### What to work on
From the top of the records below down to the line containing "scene.camera = cam", reproduce every line exactly.

### Task inputs

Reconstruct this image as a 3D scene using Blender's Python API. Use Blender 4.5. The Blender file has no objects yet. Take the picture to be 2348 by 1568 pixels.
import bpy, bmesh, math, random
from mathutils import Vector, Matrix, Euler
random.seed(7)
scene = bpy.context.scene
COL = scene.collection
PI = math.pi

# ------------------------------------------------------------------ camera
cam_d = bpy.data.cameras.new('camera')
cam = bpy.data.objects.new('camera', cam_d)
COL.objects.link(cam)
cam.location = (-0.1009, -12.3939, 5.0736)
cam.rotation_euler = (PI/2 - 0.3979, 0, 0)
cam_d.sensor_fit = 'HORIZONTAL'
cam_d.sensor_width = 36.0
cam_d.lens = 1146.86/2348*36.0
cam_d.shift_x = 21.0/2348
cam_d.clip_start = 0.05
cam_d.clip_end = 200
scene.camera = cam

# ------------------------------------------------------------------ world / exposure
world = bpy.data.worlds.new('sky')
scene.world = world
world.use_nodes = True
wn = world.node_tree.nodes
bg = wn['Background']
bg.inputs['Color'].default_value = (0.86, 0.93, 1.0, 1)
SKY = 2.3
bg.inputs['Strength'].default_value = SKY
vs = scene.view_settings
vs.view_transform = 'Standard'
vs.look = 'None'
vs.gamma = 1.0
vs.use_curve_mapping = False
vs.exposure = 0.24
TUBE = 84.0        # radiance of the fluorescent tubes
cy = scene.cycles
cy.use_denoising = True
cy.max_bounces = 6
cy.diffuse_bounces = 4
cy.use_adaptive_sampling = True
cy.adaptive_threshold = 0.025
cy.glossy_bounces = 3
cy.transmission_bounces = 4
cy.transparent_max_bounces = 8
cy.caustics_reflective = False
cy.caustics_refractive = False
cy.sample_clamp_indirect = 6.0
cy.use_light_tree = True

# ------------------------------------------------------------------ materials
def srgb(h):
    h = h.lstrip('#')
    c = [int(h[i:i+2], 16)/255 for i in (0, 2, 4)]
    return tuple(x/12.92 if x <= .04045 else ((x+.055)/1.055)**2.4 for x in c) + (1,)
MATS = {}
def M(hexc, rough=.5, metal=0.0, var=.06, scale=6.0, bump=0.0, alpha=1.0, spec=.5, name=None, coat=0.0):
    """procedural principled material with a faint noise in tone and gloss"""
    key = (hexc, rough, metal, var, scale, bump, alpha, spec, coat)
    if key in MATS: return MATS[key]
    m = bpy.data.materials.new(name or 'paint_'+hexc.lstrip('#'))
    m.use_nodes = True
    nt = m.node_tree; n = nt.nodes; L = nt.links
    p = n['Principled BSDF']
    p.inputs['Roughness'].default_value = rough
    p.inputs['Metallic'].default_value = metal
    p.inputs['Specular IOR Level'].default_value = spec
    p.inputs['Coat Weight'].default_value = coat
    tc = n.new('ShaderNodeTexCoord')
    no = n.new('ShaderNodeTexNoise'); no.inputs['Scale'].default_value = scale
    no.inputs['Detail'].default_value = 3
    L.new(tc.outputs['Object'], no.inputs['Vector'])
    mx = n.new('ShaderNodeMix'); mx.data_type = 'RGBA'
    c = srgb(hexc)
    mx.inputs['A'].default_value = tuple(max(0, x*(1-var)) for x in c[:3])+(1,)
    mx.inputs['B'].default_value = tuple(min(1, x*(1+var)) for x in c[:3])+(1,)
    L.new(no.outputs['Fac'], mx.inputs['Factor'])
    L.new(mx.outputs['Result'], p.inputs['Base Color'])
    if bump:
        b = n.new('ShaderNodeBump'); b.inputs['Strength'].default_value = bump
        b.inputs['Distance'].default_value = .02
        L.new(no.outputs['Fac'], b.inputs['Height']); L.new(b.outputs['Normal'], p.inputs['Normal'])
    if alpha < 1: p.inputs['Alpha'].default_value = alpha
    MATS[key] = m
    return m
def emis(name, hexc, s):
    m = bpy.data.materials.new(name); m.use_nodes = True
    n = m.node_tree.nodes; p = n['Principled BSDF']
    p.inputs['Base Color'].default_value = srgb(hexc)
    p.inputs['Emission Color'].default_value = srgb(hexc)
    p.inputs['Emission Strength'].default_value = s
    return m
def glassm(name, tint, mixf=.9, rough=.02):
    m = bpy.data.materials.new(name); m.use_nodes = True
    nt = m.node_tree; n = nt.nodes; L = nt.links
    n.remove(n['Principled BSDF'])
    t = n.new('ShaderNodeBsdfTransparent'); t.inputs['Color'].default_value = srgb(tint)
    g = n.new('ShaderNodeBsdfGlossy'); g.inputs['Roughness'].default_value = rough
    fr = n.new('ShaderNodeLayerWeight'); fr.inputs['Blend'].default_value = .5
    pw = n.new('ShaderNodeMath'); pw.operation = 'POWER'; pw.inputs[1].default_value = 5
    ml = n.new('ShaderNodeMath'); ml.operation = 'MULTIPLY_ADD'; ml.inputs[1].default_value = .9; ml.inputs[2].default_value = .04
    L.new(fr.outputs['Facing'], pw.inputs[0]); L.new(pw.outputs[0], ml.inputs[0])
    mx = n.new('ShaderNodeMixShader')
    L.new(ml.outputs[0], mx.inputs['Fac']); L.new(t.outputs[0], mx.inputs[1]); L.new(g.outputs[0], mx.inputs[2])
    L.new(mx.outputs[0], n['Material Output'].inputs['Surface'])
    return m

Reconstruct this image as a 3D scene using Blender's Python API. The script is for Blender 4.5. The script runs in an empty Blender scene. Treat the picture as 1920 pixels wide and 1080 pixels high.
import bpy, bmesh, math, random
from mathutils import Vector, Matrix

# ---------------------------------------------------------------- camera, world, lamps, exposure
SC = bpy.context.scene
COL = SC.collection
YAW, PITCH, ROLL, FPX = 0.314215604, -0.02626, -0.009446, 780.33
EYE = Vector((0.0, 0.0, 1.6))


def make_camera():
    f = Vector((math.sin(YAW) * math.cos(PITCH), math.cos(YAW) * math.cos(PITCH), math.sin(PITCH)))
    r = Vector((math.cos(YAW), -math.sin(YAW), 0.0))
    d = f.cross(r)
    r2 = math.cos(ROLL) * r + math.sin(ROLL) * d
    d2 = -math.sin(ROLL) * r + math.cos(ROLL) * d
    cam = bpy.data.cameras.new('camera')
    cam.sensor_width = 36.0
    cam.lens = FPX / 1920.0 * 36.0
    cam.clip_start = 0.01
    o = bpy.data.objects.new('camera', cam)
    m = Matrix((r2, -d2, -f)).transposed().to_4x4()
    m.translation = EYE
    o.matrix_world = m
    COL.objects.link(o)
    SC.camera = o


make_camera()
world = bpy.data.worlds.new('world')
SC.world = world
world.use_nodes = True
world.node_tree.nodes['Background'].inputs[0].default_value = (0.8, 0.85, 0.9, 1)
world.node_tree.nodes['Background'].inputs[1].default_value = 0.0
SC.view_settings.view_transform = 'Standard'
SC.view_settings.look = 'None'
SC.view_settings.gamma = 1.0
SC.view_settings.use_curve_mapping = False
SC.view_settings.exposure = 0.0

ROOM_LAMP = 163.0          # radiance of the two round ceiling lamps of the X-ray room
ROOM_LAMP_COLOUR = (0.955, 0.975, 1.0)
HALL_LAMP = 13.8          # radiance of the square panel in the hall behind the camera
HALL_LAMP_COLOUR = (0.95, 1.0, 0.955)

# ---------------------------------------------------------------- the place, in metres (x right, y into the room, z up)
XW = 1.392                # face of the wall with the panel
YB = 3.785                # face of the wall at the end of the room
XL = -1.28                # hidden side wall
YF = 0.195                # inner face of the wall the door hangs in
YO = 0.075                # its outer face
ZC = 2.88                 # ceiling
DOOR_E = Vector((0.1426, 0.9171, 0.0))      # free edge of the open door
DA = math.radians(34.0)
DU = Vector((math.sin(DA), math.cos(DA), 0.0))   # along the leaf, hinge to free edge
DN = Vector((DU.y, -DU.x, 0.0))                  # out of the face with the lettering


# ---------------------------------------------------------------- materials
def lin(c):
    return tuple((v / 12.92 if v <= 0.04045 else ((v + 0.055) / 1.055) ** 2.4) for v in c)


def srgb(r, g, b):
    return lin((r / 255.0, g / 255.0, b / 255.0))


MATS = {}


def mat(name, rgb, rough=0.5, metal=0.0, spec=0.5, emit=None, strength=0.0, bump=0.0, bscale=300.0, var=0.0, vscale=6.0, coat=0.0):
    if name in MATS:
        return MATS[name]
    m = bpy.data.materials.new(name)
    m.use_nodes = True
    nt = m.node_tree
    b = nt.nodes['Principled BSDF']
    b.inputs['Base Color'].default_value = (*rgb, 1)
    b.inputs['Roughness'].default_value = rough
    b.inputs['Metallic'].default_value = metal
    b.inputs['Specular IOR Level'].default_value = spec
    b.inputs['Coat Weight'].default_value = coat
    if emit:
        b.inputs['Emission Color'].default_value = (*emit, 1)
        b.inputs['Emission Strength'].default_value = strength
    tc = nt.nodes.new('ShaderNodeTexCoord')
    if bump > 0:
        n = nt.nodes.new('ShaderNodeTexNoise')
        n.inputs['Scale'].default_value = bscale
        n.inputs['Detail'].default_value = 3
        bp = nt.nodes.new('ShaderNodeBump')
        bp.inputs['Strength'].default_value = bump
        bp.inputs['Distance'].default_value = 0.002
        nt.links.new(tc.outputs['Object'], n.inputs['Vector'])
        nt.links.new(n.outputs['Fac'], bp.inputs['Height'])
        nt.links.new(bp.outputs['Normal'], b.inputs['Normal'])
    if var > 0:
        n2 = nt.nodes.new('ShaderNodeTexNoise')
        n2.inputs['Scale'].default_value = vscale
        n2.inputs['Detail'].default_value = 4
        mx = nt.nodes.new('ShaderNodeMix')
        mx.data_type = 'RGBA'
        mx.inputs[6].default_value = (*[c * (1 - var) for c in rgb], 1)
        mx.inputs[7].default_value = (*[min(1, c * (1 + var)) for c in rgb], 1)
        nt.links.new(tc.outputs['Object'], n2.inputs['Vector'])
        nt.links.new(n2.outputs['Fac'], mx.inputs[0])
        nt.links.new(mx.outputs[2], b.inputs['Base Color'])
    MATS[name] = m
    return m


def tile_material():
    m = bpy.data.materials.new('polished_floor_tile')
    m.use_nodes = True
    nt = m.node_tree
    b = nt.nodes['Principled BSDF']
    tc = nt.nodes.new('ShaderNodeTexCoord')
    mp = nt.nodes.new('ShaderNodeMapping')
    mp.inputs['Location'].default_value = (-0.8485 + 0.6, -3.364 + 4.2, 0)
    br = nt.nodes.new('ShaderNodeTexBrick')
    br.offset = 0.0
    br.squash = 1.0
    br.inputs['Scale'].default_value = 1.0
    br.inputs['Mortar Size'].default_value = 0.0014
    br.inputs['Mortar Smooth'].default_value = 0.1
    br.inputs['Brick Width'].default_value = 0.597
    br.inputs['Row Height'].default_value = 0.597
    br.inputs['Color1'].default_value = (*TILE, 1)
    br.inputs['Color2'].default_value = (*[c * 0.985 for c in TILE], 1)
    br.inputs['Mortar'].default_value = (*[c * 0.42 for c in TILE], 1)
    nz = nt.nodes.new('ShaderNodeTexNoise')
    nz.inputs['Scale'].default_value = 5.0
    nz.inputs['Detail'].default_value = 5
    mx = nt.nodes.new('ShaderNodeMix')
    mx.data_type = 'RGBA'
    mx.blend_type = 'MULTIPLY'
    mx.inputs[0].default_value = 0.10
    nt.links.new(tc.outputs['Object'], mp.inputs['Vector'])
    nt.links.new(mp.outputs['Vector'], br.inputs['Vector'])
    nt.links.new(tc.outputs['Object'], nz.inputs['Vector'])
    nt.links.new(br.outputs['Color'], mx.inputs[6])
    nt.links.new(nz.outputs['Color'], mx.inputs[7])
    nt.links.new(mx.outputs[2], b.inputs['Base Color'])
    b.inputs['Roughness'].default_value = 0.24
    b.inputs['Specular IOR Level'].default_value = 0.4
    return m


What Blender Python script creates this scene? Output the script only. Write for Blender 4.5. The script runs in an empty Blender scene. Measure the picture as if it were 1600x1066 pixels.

### Exercise output
Reconstruct this image as a 3D scene using Blender's Python API. Use Blender 4.5. The Blender file has no objects yet. Take the picture to be 2348 by 1568 pixels.
import bpy, bmesh, math, random
from mathutils import Vector, Matrix, Euler
random.seed(7)
scene = bpy.context.scene
COL = scene.collection
PI = math.pi

# ------------------------------------------------------------------ camera
cam_d = bpy.data.cameras.new('camera')
cam = bpy.data.objects.new('camera', cam_d)
COL.objects.link(cam)
cam.location = (-0.1009, -12.3939, 5.0736)
cam.rotation_euler = (PI/2 - 0.3979, 0, 0)
cam_d.sensor_fit = 'HORIZONTAL'
cam_d.sensor_width = 36.0
cam_d.lens = 1146.86/2348*36.0
cam_d.shift_x = 21.0/2348
cam_d.clip_start = 0.05
cam_d.clip_end = 200
scene.camera = cam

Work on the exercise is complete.